E eu comecei a escrever tudo isso para que, gente? Porque eu fiquei pensando porque ainda acredito. Porque ainda me animo com cada pessoa nova que conheço, com as histórias, com as pessoas velhas que voltam, porque sinto, porque sofro por vontade de amor, de atenção, porque sonho. É que eu sou alguém que aprendeu a esperar pouco de tudo que está fora de mim - sigo esperando muito de mim - e que não posso controlar - depois de ter tentado controlar muita coisa, até mesmo o engarrafamento de São Paulo, aha -, o que me deu mais beleza nos dias. Não é fácil aprender isso, acho que na verdade ainda não sei bem, não, mas já tenho isso como uma das coisas que mais almejo aprender sempre. Continuar a sentir e a viver com essa coisa do não esperar. A yoga me ajuda, a meditação. O amor também.
Minha mãe continua estocando comida e eu, continuo tentando esperar pouco das pessoas. Esperar pouco não é ser pessimista ou maldosa. É compreender a fragilidade humana, saber que o erro das pessoas nem sempre vem porque elas são escrotas ou mentirosas. Eles vem por que vem. Vem porque fazem parte de nós. Delícia é encontrar gentes que erram, que dão mancada, mas que fazem você perceber que são maravilhosas, te querem bem, te fazem feliz, te amam e querem ser amadas. Não fizeram para te machucar, embora possam ter machucado, porque não sabem tudo de tu. E aprendem, encaram o desafio de continuar perto, sem vergonha do erro, com vontade de acertar muito. E conseguem, poxa, conseguem porque a vida é maravilhosa. Conseguem porque você acredita.
As coisas são como são é a frase mais linda do mundo.

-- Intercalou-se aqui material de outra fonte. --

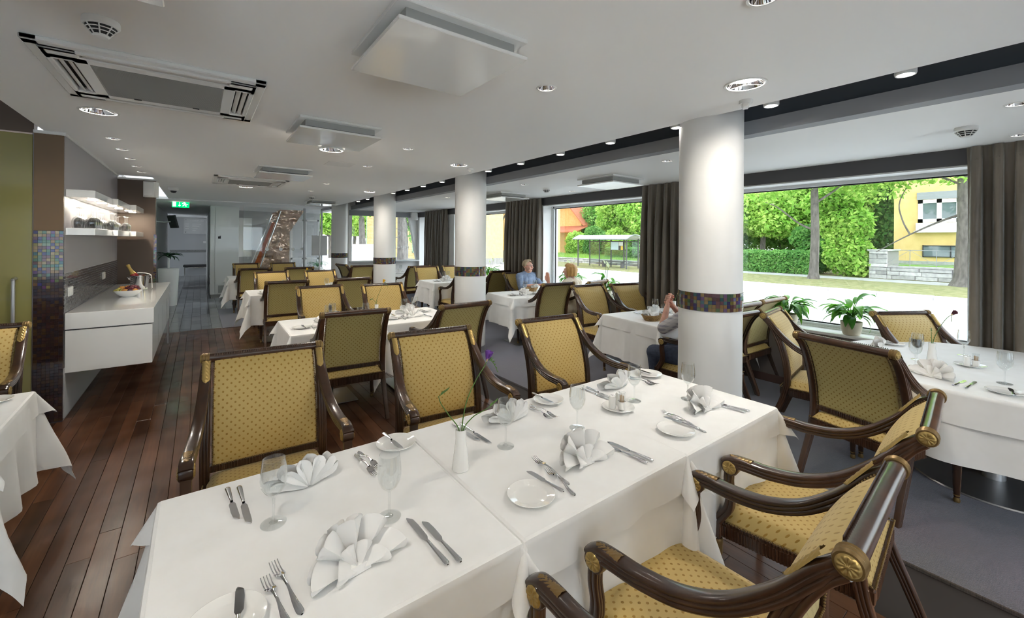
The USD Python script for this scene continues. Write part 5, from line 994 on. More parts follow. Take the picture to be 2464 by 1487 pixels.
N('denim_shirt', (.18, .24, .36), (.27, .34, .47), 22, .8, .1); N('cream_jacket', (.66, .58, .46), (.74, .66, .54), 14, .85, .1); N('black_skirt', (.014, .014, .016), (.03, .03, .03), 9, .8); N('jeans', (.03, .04, .07), (.05, .065, .105), 40, .85, .1); S('lip', (.40, .13, .11), .45); S('eye_white', (.75, .73, .70), .2); S('iris', (.05, .06, .07), .15); S('spectacle', (.06, .03, .035), .3)
M('plaid', {'t': ('texture_coordinate', {}), 'w': ('wave_texture', {'scale': 9, 'wave_type': 'bands', 'bands_direction': 'x'}), 'w2': ('wave_texture', {'scale': 9, 'wave_type': 'bands', 'bands_direction': 'z'}), 'a': ('math', {'math_type': 'add'}), 'r': ('rgb_ramp', {'ramp': [(.5, (.52, .50, .50)), (1.2, (.20, .19, .25))]}), 'p': ('principled_bsdf', {'roughness': .85}), 's': ('math', {'math_type': 'multiply', 'value2': .6})},
  [('t.object', 'w.vector'), ('t.object', 'w2.vector'), ('w.fac', 'a.value1'), ('w2.fac', 'a.value2'), ('a.value', 's.value1'), ('s.value', 'r.fac'), ('r.color', 'p.base_color')])
def person(label, loc, rz, shirt, legs, hair, hairstyle, head_turn, elbows, wrists, hands, glasses=False, k=1.0, lean=0.0, sleeve=1.0, male=False):
    """a seated figure facing +y with its hips over the origin, feet on the floor"""
    p = thing('person', label, 'person', loc, rz); V = lambda *a: np.array(a, float); sw = .20 if male else .172
    hip, waist, chest, neck = V(0, .02, .545), V(0, -.005 + lean * .4, .68), V(0, .01 + lean, .875), V(0, .012 + lean, .985)
    head = V(0, .035 + lean * 1.15, 1.105); sh = [V(s * sw, .005 + lean, .925) for s in (-1, 1)]
    el, wr = [V(*e) for e in elbows], [V(*w) for w in wrists]
    hp = [V(s * .09, .04, .535) for s in (-1, 1)]; kn = [V(s * .10, .45, .515) for s in (-1, 1)]; an = [V(s * .10, .40, .085) for s in (-1, 1)]
    torso = [((hip, .125), (waist, .112)), ((hp[0], .10), (hp[1], .10)), ((waist, .112), (chest, .112)), ((V(-.07, .02 + lean, .87), .088), (V(.07, .02 + lean, .87), .088)), ((sh[0], .052), (V(-.06, .01 + lean, .955), .052)), ((sh[1], .052), (V(.06, .01 + lean, .955), .052)), ((sh[0], .058), (waist + V(-.05, 0, 0), .085)), ((sh[1], .058), (waist + V(.05, 0, 0), .085))]
    arms = []; hb = []
    for i in (0, 1):
        arms += [((sh[i], .050), (el[i], .038)), ((el[i], .037), (wr[i], .024))]; hb += hand_bones(wr[i], *hands[i])
    leg = []
    for i in (0, 1): leg += [((hp[i], .088), (kn[i], .058)), ((kn[i], .056), (an[i], .036)), ((an[i], .036), (an[i] + V(0, .04, -.05), .032)), ((an[i] + V(0, .0, -.045), .034), (an[i] + V(0, .15, -.052), .028))]
    c, s_ = math.cos(head_turn), math.sin(head_turn); H = lambda x, y, z: head + V(c * x - s_ * y, s_ * x + c * y, z)
    fine = [((neck, .052), (head + V(0, -.01, -.07), .050))] + [((H(0, -.012, .025), .082), (H(0, .012, .012), .078)), ((H(0, .03, -.02), .062), (H(0, .050, -.080), .030)), ((H(-.028, .045, -.06), .028), (H(.028, .045, -.06), .028)), ((H(0, .088, .022), .009), (H(0, .106, -.014), .0125)), ((H(-.018, .080, .032), .015), (H(.018, .080, .032), .015)), ((H(0, .078, -.042), .018), (H(0, .083, -.048), .014)), ((H(-.077, -.005, .012), .013), (H(-.079, -.010, -.022), .009)), ((H(.077, -.005, .012), .013), (H(.079, -.010, -.022), .009)), ((H(-.038, .066, -.018), .022), (H(.038, .066, -.018), .022))]
    body = union_bones(torso + arms + leg + fine + hb, .012, 5)
    b = obj('body', body, 'skin', p, smooth=True)
    fat = lambda B, d: [((a, ra + d), (q, rb + d)) for (a, ra), (q, rb) in B]
    up = [((sh[i], .050), (sh[i] + (el[i] - sh[i]) * min(sleeve, 1), .050 - .012 * min(sleeve, 1))) for i in (0, 1)] + ([((el[i], .038), (el[i] + (wr[i] - el[i]) * (sleeve - 1), .030)) for i in (0, 1)] if sleeve > 1 else [])
    obj('shirt', union_bones(fat(torso, .014) + fat(up, .014), .016, 4), shirt, p, smooth=True)
    obj('collar', J(*[hullm([H0 + V(s * x, y, z) for x, y, z in ((.015, .060, -.03), (.070, .030, .0), (.072, -.02, .03), (.060, -.02, .045), (.018, .058, .0), (.045, .085, -.055))]) for s in (-1, 1) for H0 in (neck,)]), shirt, p, smooth=40)
    obj('skirt' if not male else 'trousers', union_bones(fat([((hip, .115), (V(0, .02, .52), .115)), ((hp[0], .10), (hp[1], .10))] + [((hp[i], .090), (kn[i], .060)) for i in (0, 1)] + [((kn[i], .056), (an[i], .040)) for i in (0, 1) if male], .013), .018, 4), legs, p, smooth=True)
    for i in (0, 1): obj('shoe', union_bones([((an[i] + V(0, .02, -.048), .037), (an[i] + V(0, .155, -.052), .032)), ((an[i] + V(0, -.03, -.045), .037), (an[i] + V(0, .05, -.045), .038))], .02, 2), 'black_leather', p, smooth=True)
    # hair: a cap with a wavy lower edge, open over the face
    na, nz = 48, 18; a = np.linspace(0, 2 * PI, na, endpoint=False); u = np.linspace(0, 1, nz); face = np.clip((np.cos(a - PI / 2) - .25) / .55, 0, 1)
    drop = {'short': .85 + 0 * a, 'bob': 1.32 + 0 * a, 'crop': .58 + .1 * np.cos(a + PI / 2)}[hairstyle] * (1 - .62 * face ** .7)
    ph = u[None] * drop[:, None] * PI * .62; R = .098 + .012 * np.sin(5 * a)[:, None] * u[None] * .4 + .006 * np.sin(11 * a + 1)[:, None] * u[None] + (.012 if hairstyle != 'crop' else 0) * np.sin(PI * u)[None]
    z = np.where(ph < PI / 2, np.cos(ph) * (R + .012), -(ph - PI / 2) * .088); rr = np.where(ph < PI / 2, np.sin(ph), 1 - .10 * np.clip(ph - PI / 2, 0, 3) ** 1.5 * (1.0 if hairstyle != 'bob' else .35)) * R
    Pq = np.stack([rr * np.cos(a)[:, None] * .96, rr * np.sin(a)[:, None] * 1.03 - .004, z + .018], -1); W = np.stack([c * Pq[..., 0] - s_ * Pq[..., 1], s_ * Pq[..., 0] + c * Pq[..., 1], Pq[..., 2]], -1) + head
    inn = head + (W - head) * .93; hs = J((surf(W, True)[0], surf(W, True)[1]), (surf(inn, True)[0], surf(inn, True)[1][:, ::-1]))
    obj('hair', hs, hair, p, smooth=True)
    for s in (-1, 1):
        e = trimesh.creation.icosphere(2, .0115); obj('eye', J((np.array(e.vertices) + H(s * .031, .0735, .018), np.array(e.faces))), 'eye_white', p, smooth=True); e = trimesh.creation.icosphere(1, .0052); obj('iris', (np.array(e.vertices) + H(s * .031, .0815, .018), np.array(e.faces)), 'iris', p, smooth=True)
        obj('brow', tube([H(s * .016, .086, .040), H(s * .032, .084, .045), H(s * .048, .072, .040)], [.003, .0035, .002], 6), hair, p)
    obj('mouth', tube([H(-.023, .083, -.050), H(-.010, .094, -.047), H(0, .0965, -.048), H(.010, .094, -.047), H(.023, .083, -.050)], [.002, .0045, .005, .0045, .002], 8), 'lip', p)
    if glasses:
        g = [tube([H(s * .033 + .021 * math.cos(q), .098 - .006 * abs(math.cos(q)), .018 + .017 * math.sin(q)) for q in np.linspace(0, 2 * PI, 25)], .0017, 6, False) for s in (-1, 1)] + [tube([H(-.012, .1, .02), H(.012, .1, .02)], .0016, 6)] + [tube([H(s * .054, .094, .02), H(s * .082, .04, .02), H(s * .084, -.02, .012)], .0016, 6) for s in (-1, 1)]
        obj('spectacles', J(*g), 'spectacle', p)
    return p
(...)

Ao esperar pouco, tudo que vem é muito e tão intenso. Tão maravilhoso. As pessoas também, ao verem que você não depositou o peso da sua espera nelas, se acalmam e aos poucos dão o melhor de si. É preciso tempo, paciência. Foi assim que entendi que eu não espero, mas tenho esperança.
Um comentário:
Reflexão bela e profunda. Obrigado, Danae.